The Trip to Italy Michael Winterbottom

The Trip to Italy Michael Winterbottom
Whether it's Mr. Bean's Holiday or Jamie's Great Escape, British television programs have long been known to take their characters and send them off to far-flung locations across Europe in the hopes of raising ratings, but to little avail. Michael Winterbottom's The Trip to Italy — the silver screen adaptation of the Italian leg of the semi-improvisational comedy show starring Steve Coogan and Rob Brydon — is no different, taking all the fun out of the original by transforming it into an overwrought emotional journey.

The premise is the same as the first incarnation of The Trip, a six episode mini-series by the BBC (that was later condensed into a full-length feature) about a pair of friends who traverse the English countryside in search of the country's gourmet hotspots, all in an attempt to recount their experiences for an article planned to be published in the British newspaper The Observer.
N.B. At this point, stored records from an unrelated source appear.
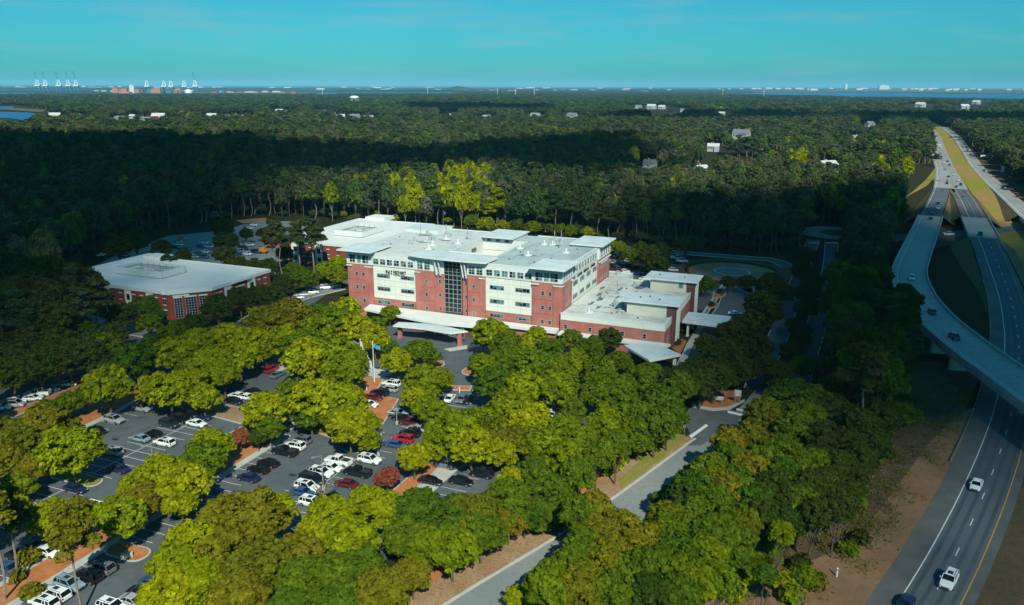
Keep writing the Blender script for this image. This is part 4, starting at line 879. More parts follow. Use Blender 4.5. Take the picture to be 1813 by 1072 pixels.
def make_car(kind):
    x0, x1, zb, zh, g0, g1, r0, r1, zr, wx = SPEC[kind]; wd = {'sedan': .90, 'suv': .96, 'hatch': .88, 'van': .99, 'pickup': 1.0}[kind]
    root = thing({'sedan': 'sedan_car', 'suv': 'suv_car', 'hatch': 'hatchback_car', 'van': 'minivan', 'pickup': 'pickup_truck'}[kind], None, 'car' if kind not in ('pickup', 'van') else ('pickup truck' if kind == 'pickup' else 'van'))
    b = MB()
    loft(b, [(x0, wd*.80, .42, zb-.22), (x0+.10, wd*.93, .30, zb-.06), (x0+.45, wd, .26, zb), (g0 if g0 > x0+.5 else x0+.6, wd, .24, zb), (0, wd, .24, zb), (g1, wd, .24, zb-.02), (g1+.25, wd, .24, zh), (x1-.45, wd*.97, .26, zh-.08), (x1-.12, wd*.88, .30, zh-.18), (x1, wd*.72, .38, zh-.34)])
    if kind == 'pickup':
        b.box(-2.75, -wd*.98, zb-.02, g0-.1, -wd*.86, zb+.22); b.box(-2.75, wd*.86, zb-.02, g0-.1, wd*.98, zb+.22); b.box(-2.83, -wd*.95, zb-.3, -2.73, wd*.95, zb+.22)
        b.mt(1); b.box(-2.7, -wd*.84, zb-.0, g0-.12, wd*.84, zb+.045); b.mt(0)
    wr = wd*.80
    rr_ = (r0-.02, r1+.04, wr*.97, zr-.07), (r0+.12, r1-.08, wr*.85, zr)
    frustum(b, *rr_)
    for (ba, ta) in ((g1-.02, r1), (g0+.06, r0+.03), ((g0+g1)/2-.1, (r0+r1)/2-.12)):
        for s_ in (-1, 1): b.tube((ba, s_*wd*.87, zb-.02), (ta, s_*wr*.97, zr-.06), .06, .055, 4)
    if kind in ('suv', 'van'):
        for s_ in (-1, 1): b.tube((g0+.9, s_*wd*.87, zb-.02), (r0+.7, s_*wr*.97, zr-.06), .07, .06, 4); b.mt(1); b.box(r0+.1, s_*wr*.80-.03, zr-.0, r1-.1, s_*wr*.80+.03, zr+.06); b.mt(0)
        b.mt(1); b.box(r0+1.2, -wr*.45, zr-.01, r1-.25, wr*.45, zr+.012); b.mt(0)
    for s_ in (-1, 1): b.box(g1-.45, s_*wd, zb-.02, g1-.28, s_*(wd+.17), zb+.13) if s_ > 0 else b.box(g1-.45, -wd-.17, zb-.02, g1-.28, -wd, zb+.13)
    b.mt(1); b.box(x1-.10, -.55, .42, x1+.015, .55, .62); b.mt(0)
    b.build('body', ['paint', 'dark_metal'], root, smooth=False)
    q = MB(); frustum(q, (g0, g1, wd*.86, zb-.04), (r0+.02, r1-.02, wr*.955, zr-.05)); q.build('window', 'car_glass', root)
    for sx in (-1, 1):
        for sy in (-1, 1):
            q = MB(); n = 14; rw = .36 if kind in ('suv', 'pickup') else .33
            def ringv(r_, y): return [(r_*math.cos(2*math.pi*i/n), y, r_*math.sin(2*math.pi*i/n)) for i in range(n)]
            ya, yb = (wd-.20, wd+.03)
            y_in, y_out = sy*ya, sy*yb
            q.add(ringv(rw, y_in)+ringv(rw, y_out), [tuple(range(n)), tuple(range(n, 2*n))]+[(i, (i+1) % n, n+(i+1) % n, n+i) for i in range(n)])
            q.mt(1); q.add(ringv(rw*.62, y_out+sy*.012)+[(0, y_out+sy*.03, 0)], [(i, (i+1) % n, n) for i in range(n)])
            o = q.build('wheel', ['rubber', 'alloy'], root); o.location = (sx*wx-(.05 if sx < 0 else 0), 0, rw)
    for s_ in (-1, 1):
        q = MB(); y = s_*wd*.66; q.box(x1-.34, y-.17, zh-.34, x1-.04, y+.17, zh-.20); q.build('headlight', 'head_lamp', root)
        q = MB(); y = s_*wd*.76; q.box(x0-.01, y-.13, zb-.38, x0+.16, y+.13, zb-.16); q.build('taillight', 'tail_lamp', root)
    return root
COL = dict(white=(.80, .85, .80), silver=(.36, .40, .39), grey=(.13, .16, .18), black=(.008, .010, .013), red=(.42, .015, .02), maroon=(.13, .012, .015), blue=(.03, .09, .20), navy=(.012, .02, .07), teal=(.06, .15, .17), green=(.015, .035, .03), lightblue=(.22, .33, .37), orange=(.62, .22, .02))
_cn = {}
NOUN = dict(sedan='sedan', suv='SUV', hatch='hatchback', van='minivan', pickup='pickup truck')
def put_car(kind, col, loc, head, label, group):
    if kind not in CAR: CAR[kind] = make_car(kind); r_ = CAR[kind]
    else: r_ = copy_tree(CAR[kind])
    r_.location = loc; r_.rotation_euler = (0, 0, head); r_.scale = (1.07, 1.07, 1.07)
    for ch in r_.children:
        if ch.name.startswith('body'): ch.color = COL[col]+(1,)
    r_['label'] = label; r_['group'] = group; return r_
H0, H1, HV = R(-22.5), R(157.5), R(67.5)
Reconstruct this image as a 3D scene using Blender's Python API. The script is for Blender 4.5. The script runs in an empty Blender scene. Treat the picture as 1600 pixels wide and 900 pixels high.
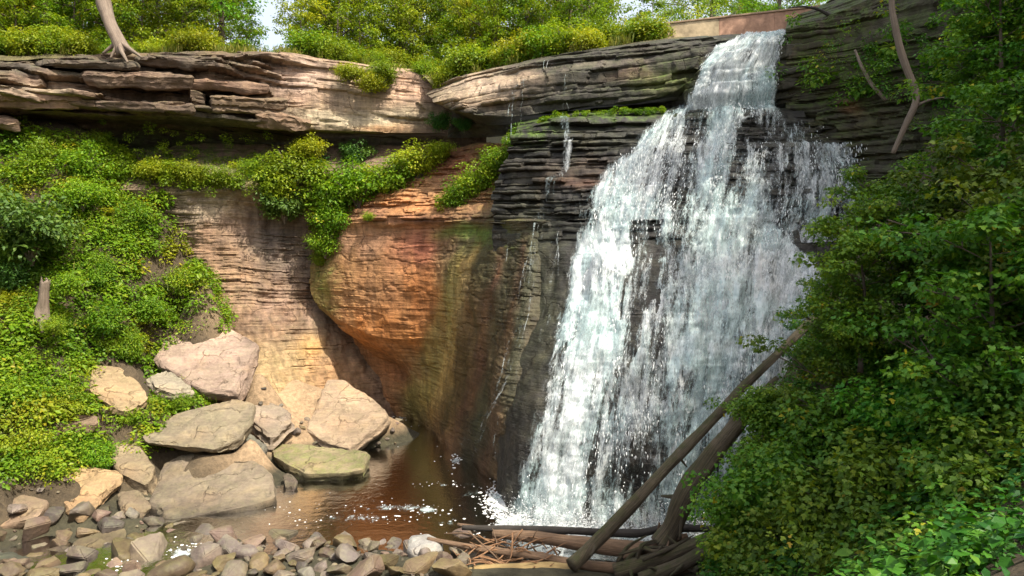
import bpy, bmesh, math, random
import numpy as np
from mathutils import Vector, Matrix

# ------------------------------------------------------------------ camera, sky, sun, exposure
scene = bpy.context.scene
COL = scene.collection
F, CX, HY, CAMZ = 1066.667, 800.0, 400.0, 10.5      # focal length in photo pixels, principal column, eye level row, eye height over the pool
cam_d = bpy.data.cameras.new("camera"); cam = bpy.data.objects.new("camera", cam_d); COL.objects.link(cam)
cam.location = (0, 0, CAMZ); cam.rotation_euler = (math.radians(90), 0, 0)
cam_d.lens = 24.0; cam_d.sensor_width = 36.0; cam_d.shift_y = -(450 - HY) / 1600.0
cam_d.clip_start = 0.1; cam_d.clip_end = 3000
scene.camera = cam

SUN = Vector((0.40, -0.40, 0.83)).normalized()       # towards the sun: high, behind the camera and to the right
elev = math.asin(SUN.z)
world = bpy.data.worlds.new("World"); scene.world = world; world.use_nodes = True
wn = world.node_tree.nodes; wl = world.node_tree.links
bg = wn["Background"]; sky = wn.new("ShaderNodeTexSky"); sky.sky_type = 'NISHITA'; sky.sun_disc = False
sky.sun_elevation = elev; sky.sun_rotation = math.atan2(SUN.x, SUN.y); sky.dust_density = 6.0; sky.air_density = 1.0; sky.ozone_density = 0.3
veil = wn.new("ShaderNodeMix"); veil.data_type = 'RGBA'; veil.inputs[0].default_value = 0.5; veil.inputs[7].default_value = (3.3, 3.35, 3.4, 1)   # thin even cloud over the whole sky
wl.new(sky.outputs[0], veil.inputs[6]); wl.new(veil.outputs[2], bg.inputs[0]); bg.inputs[1].default_value = 0.15
sd = bpy.data.lights.new("sun", 'SUN'); sd.energy = 3.1; sd.angle = math.radians(0.6); sd.color = (1.0, 0.93, 0.80)
so = bpy.data.objects.new("sun", sd); COL.objects.link(so); so.location = (20, -30, 60)
so.rotation_euler = (-SUN).to_track_quat('-Z', 'Y').to_euler()
scene.view_settings.view_transform = 'Standard'; scene.view_settings.look = 'None'
scene.view_settings.gamma = 1.0; scene.view_settings.use_curve_mapping = False
scene.view_settings.exposure = 1.35
cy = scene.cycles
cy.use_denoising = True
cy.max_bounces = 7; cy.diffuse_bounces = 3; cy.glossy_bounces = 2; cy.transmission_bounces = 4; cy.transparent_max_bounces = 14
cy.caustics_reflective = False; cy.caustics_refractive = False; cy.sample_clamp_indirect = 6.0

# ------------------------------------------------------------------ helpers
RNG = np.random.default_rng(7)
def W(px, py, d):
    return ((px - CX) / F * d, d, CAMZ + (HY - py) / F * d)
def Wz(px, py, z):                                   # the point of level z seen at a photo position
    return W(px, py, (CAMZ - z) * F / (py - HY))
def proj(P):
    P = np.asarray(P); d = np.maximum(P[..., 1], 0.5)
    return CX + P[..., 0] / d * F, HY - (P[..., 2] - CAMZ) / d * F

def _h(ix, iy, iz, seed):
    M = np.uint32
    n = (ix.astype(np.int64) * 374761393 + iy.astype(np.int64) * 668265263 + iz.astype(np.int64) * 2147483647 // 3 + seed * 974634777) & 0xffffffff
    n = n.astype(np.uint64)
    n = ((n ^ (n >> np.uint64(13))) * np.uint64(1274126177)) & np.uint64(0xffffffff)
    n = ((n ^ (n >> np.uint64(16))) * np.uint64(2246822519)) & np.uint64(0xffffffff)
    n = n ^ (n >> np.uint64(15))
    return (n & np.uint64(0xffff)).astype(np.float64) / 32767.5 - 1.0
def hash1(i, j=0, seed=0):
    i = np.asarray(i); j = np.asarray(j) + np.zeros_like(i)
    return _h(i, j, np.zeros_like(i), seed)
def vnoise(P, seed=0):
    P = np.asarray(P, float); f = np.floor(P); t = P - f; t = t * t * (3 - 2 * t)
    x, y, z = (f[..., k].astype(np.int64) for k in range(3))
    r = 0
    for a in (0, 1):
        for b in (0, 1):
            for c in (0, 1):
                w = (t[..., 0] if a else 1 - t[..., 0]) * (t[..., 1] if b else 1 - t[..., 1]) * (t[..., 2] if c else 1 - t[..., 2])
                r = r + w * _h(x + a, y + b, z + c, seed)
    return r
def fbm(P, octv=4, seed=0, gain=0.5):
    P = np.asarray(P, float); r = 0; a = 1.0; s = 0
    for o in range(octv):
        r = r + a * vnoise(P * (2.03 ** o), seed + o * 17); s += a; a *= gain
    return r / s * 1.4

def mesh_np(name, V, faces, attrs=None, mat=None, smooth=True, sharp=None):
    """V (n,3); faces: an (m,k) int array or a list of such arrays; attrs: name -> (n,) float or (n,3) colour"""
    me = bpy.data.meshes.new(name)
    V = np.ascontiguousarray(V, np.float32)
    if not isinstance(faces, list): faces = [faces]
    faces = [np.asarray(f, np.int32) for f in faces if len(f)]
    nl = sum(f.size for f in faces); nf = sum(len(f) for f in faces)
    me.vertices.add(len(V)); me.vertices.foreach_set("co", V.ravel())
    me.loops.add(nl); me.polygons.add(nf)
    me.loops.foreach_set("vertex_index", np.concatenate([f.ravel() for f in faces]))
    tot = np.concatenate([np.full(len(f), f.shape[1], np.int32) for f in faces])
    me.polygons.foreach_set("loop_start", np.concatenate([[0], np.cumsum(tot)[:-1]]).astype(np.int32))
    me.polygons.foreach_set("use_smooth", np.full(nf, smooth, bool))
    for k, a in (attrs or {}).items():
        a = np.asarray(a, np.float32)
        if a.ndim == 1:
            at = me.attributes.new(k, 'FLOAT', 'POINT'); at.data.foreach_set("value", a)
        elif k == 'Col':
            at = me.attributes.new(k, 'FLOAT_COLOR', 'POINT')
            at.data.foreach_set("color", np.concatenate([a, np.ones((len(a), 1), np.float32)], 1).ravel())
        else:
            at = me.attributes.new(k, 'FLOAT_VECTOR', 'POINT'); at.data.foreach_set("vector", a.ravel())
    me.update(calc_edges=True); me.validate()
    if sharp: me.set_sharp_from_angle(angle=math.radians(sharp))
    if mat: me.materials.append(mat)
    return me
def grid_faces(nv, nu, mask=None):
    i = np.arange(nv - 1)[:, None] * nu + np.arange(nu - 1)[None, :]
    q = np.stack([i, i + nu, i + nu + 1, i + 1], -1)
    if mask is not None: q = q[mask]
    return q.reshape(-1, 4)
def obj(name, me, parent=None, loc=None):
    o = bpy.data.objects.new(name, me); COL.objects.link(o)
    if parent is not None: o.parent = parent
    if loc is not None: o.location = loc
    return o
def empty(name, loc=(0, 0, 0)):
    o = bpy.data.objects.new(name, None); COL.objects.link(o); o.location = loc; o.empty_display_size = 0.3
    return o
def tag(o, label, cat, group=None):
    o['label'] = label; o['category'] = cat
    if group: o['group'] = group
    return o
def struct(o, label=None):
    o['kind'] = 'structure'
    if label: o['label'] = label
    return o
def stuff(o, label=None, cat=None):
    o['kind'] = 'stuff'
    if label: o['label'] = label
    if cat: o['category'] = cat
    return o

# ------------------------------------------------------------------ materials
def mat_new(name):
    m = bpy.data.materials.new(name); m.use_nodes = True
    nt = m.node_tree; nt.nodes.clear()
    out = nt.nodes.new("ShaderNodeOutputMaterial")
    return m, nt, out
class NB:
    def __init__(s, nt): s.nt = nt
    def n(s, t, **kw):
        nd = s.nt.nodes.new("ShaderNode" + t)
        for k, v in kw.items():
            if k.startswith("i_"):
                key = k[2:]; key = int(key) if key.isdigit() else key.replace("_", " ")
                s.set(nd.inputs[key], v)
            else: setattr(nd, k, v)
        return nd
    def set(s, inp, v):
        if isinstance(v, bpy.types.NodeSocket): s.nt.links.new(v, inp)
        else: inp.default_value = v
    def math(s, op, a, b=0.0, c=None, clamp=False):
        nd = s.n("Math", operation=op, use_clamp=clamp); s.set(nd.inputs[0], a); s.set(nd.inputs[1], b)
        if c is not None: s.set(nd.inputs[2], c)
        return nd.outputs[0]
    def mix(s, f, a, b, blend='MIX'):
        nd = s.n("Mix", data_type='RGBA', blend_type=blend); s.set(nd.inputs[0], f)
        for i, v in ((6, a), (7, b)):
            s.set(nd.inputs[i], v if isinstance(v, bpy.types.NodeSocket) else tuple(v) + (1.0,) if len(v) == 3 else v)
        return nd.outputs[2]
    def rng(s, v, a, b, c, d):
        nd = s.n("MapRange", clamp=True); s.set(nd.inputs[0], v)
        for i, x in enumerate((a, b, c, d)): s.set(nd.inputs[1 + i], x)
        return nd.outputs[0]
    def noise(s, vec, scale, detail=4, rough=0.55, sc=None, dist=0.0):
        if sc is not None:
            mp = s.n("Mapping"); s.set(mp.inputs[0], vec); mp.inputs[3].default_value = sc; vec = mp.outputs[0]
        nd = s.n("TexNoise"); s.set(nd.inputs["Vector"], vec); nd.inputs["Scale"].default_value = scale
        nd.inputs["Detail"].default_value = detail; nd.inputs["Roughness"].default_value = rough; nd.inputs["Distortion"].default_value = dist
        return nd.outputs[0]
    def attr(s, name): return s.n("Attribute", attribute_name=name)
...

The strength of the original program/film lay in the chemistry between Coogan and Brydon, two real-life buddies who spent every conceivable moment trying to outdo one another with their subtle jokes, ribbings and impressions of one another and the world's celebrities.

The impressions are still mostly the same — both actors battle it out trying to do better representations of Robert De Niro, Michael Caine and Roger Moore, to name a few — but the sense of charm and camaraderie is strangely absent. This is mostly due to Coogan and Brydon's character development; while Brydon as a humorous and level-headed stay-at-home hubby helped balance out Coogan's image of a swaggering, egotistical lothario in the first film, The Trip to Italy finds the pair switching roles, as Coogan contemplates forgoing his movie career in the hopes of spending more time with his 16 year old son, and Brydon chooses to focus his efforts on cinematic and sexual adventures away from his wife and young child. While Coogan's transition is easy enough, Brydon's role-reversal renders his character a detestable mess, making it hard for the viewer to connect with the character and the flaws that made him so charming in the first film.

To compensate for this, Winterbottom's sequel spends much of its time setting up dramatic situations, rather than giving his actors enough space to focus on the comedy. (Extended sequences joking about Tom Hardy's portrayal in The Dark Knight Rises and the lyrical prowess of Canadian singer-songwriter Alanis Morissette feel particularly forced and hackneyed, considering the ample screen time given to each observation.)

That doesn't mean The Trip to Italy is without its merits. The visuals and settings look stunning, as does the food. Even forays into the history of Italian cinema and romantic literature help heighten the film's characters and their experiences overall. However, much like an appetizer, The Trip to Italy ultimately leaves viewers unsatisfied and wanting more.